Required task>
The lines to reproduce run from the first one through the line containing "random.seed(7)". Reproduce them exactly.

*** Raw data ***

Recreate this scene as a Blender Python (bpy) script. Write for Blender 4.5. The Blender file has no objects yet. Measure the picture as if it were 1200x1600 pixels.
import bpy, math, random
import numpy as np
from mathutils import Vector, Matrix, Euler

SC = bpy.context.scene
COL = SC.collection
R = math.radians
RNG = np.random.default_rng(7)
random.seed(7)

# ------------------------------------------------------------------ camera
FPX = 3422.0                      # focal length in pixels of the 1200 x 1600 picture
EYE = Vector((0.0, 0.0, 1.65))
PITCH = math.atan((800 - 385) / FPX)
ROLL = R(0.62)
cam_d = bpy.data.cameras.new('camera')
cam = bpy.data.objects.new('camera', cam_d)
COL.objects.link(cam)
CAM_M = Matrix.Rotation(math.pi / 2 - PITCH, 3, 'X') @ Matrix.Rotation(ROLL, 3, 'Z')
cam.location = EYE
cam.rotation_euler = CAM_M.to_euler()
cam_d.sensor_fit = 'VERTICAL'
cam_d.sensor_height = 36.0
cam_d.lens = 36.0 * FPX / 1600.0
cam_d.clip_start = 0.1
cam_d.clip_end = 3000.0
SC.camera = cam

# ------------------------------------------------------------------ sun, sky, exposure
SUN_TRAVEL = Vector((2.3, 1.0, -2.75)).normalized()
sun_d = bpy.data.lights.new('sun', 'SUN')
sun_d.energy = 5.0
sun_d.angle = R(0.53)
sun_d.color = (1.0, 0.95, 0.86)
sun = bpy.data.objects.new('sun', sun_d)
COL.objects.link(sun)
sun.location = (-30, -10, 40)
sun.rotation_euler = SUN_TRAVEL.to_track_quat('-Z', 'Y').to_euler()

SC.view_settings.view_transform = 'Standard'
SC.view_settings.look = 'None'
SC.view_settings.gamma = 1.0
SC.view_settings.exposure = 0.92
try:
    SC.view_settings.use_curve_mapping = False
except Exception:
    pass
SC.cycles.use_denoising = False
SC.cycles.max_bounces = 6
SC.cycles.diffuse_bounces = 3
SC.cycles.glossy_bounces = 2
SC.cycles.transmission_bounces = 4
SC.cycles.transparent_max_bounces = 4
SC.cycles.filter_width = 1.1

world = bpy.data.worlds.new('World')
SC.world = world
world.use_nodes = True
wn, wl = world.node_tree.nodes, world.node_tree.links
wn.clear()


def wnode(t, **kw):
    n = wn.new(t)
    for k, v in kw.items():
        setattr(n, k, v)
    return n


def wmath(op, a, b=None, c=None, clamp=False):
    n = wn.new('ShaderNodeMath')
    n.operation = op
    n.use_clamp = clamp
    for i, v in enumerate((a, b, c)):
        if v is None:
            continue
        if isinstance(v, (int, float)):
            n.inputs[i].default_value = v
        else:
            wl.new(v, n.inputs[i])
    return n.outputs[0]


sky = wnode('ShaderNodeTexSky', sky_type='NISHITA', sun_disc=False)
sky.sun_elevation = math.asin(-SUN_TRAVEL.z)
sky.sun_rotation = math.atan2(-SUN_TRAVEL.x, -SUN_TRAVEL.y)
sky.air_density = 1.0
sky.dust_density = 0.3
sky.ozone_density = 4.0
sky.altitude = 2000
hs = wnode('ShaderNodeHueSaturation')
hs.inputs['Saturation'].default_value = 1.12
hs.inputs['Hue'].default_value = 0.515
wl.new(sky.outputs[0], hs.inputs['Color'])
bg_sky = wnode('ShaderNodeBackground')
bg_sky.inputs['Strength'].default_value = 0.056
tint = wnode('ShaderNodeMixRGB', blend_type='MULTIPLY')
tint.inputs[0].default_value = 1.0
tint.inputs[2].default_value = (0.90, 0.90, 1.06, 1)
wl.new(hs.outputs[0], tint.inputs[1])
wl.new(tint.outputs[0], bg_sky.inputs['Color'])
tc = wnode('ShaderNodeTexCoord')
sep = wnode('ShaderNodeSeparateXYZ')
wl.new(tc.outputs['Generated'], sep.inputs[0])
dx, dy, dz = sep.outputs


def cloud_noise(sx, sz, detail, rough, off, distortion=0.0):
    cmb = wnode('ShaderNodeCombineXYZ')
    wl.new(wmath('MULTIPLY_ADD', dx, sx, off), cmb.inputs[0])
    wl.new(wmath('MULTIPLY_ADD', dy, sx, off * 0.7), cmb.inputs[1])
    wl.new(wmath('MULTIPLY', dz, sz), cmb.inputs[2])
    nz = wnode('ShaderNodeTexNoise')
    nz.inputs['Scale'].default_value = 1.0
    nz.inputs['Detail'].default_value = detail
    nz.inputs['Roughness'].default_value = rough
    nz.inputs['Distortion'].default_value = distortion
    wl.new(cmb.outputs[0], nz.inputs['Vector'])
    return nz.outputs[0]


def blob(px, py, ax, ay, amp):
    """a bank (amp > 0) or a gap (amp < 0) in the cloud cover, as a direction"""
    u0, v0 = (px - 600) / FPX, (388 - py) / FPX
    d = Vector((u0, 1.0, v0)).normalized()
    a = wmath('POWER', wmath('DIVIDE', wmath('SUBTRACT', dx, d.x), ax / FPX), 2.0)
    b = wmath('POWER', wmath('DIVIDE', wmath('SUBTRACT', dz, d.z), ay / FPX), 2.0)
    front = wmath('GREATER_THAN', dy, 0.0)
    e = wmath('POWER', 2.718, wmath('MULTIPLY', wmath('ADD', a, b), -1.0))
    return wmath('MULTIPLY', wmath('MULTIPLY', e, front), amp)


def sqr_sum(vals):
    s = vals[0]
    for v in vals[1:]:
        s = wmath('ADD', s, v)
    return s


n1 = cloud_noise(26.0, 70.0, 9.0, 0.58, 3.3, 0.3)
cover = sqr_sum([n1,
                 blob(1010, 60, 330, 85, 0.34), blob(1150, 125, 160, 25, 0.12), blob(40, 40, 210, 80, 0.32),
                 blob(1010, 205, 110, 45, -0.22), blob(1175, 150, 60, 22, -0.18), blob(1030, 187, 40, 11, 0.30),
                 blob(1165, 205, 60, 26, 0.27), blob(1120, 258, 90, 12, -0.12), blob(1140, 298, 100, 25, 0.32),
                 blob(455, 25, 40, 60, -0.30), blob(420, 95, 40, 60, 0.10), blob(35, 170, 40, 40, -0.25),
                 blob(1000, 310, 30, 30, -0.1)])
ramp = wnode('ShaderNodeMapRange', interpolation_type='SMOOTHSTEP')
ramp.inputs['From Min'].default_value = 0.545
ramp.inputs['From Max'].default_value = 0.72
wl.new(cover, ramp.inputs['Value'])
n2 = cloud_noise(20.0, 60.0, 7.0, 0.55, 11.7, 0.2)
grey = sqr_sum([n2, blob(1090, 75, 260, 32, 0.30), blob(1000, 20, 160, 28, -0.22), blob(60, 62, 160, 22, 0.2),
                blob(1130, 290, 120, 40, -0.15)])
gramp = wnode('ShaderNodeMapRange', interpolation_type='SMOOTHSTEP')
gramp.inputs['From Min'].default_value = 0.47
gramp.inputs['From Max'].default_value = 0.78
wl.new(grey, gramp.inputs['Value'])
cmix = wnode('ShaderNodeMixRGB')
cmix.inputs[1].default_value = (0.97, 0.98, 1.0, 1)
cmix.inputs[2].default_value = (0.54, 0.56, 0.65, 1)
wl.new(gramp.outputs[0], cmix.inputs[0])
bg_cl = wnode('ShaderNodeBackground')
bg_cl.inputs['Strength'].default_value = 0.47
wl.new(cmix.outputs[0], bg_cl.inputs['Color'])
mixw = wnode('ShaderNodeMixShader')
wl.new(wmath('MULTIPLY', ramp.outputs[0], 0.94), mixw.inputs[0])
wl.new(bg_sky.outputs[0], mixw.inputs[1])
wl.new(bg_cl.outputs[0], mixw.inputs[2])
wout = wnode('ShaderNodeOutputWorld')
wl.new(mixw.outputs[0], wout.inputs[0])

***

Answer to this problem>
Recreate this scene as a Blender Python (bpy) script. Write for Blender 4.5. The Blender file has no objects yet. Measure the picture as if it were 1200x1600 pixels.
import bpy, math, random
import numpy as np
from mathutils import Vector, Matrix, Euler

SC = bpy.context.scene
COL = SC.collection
R = math.radians
RNG = np.random.default_rng(7)
random.seed(7)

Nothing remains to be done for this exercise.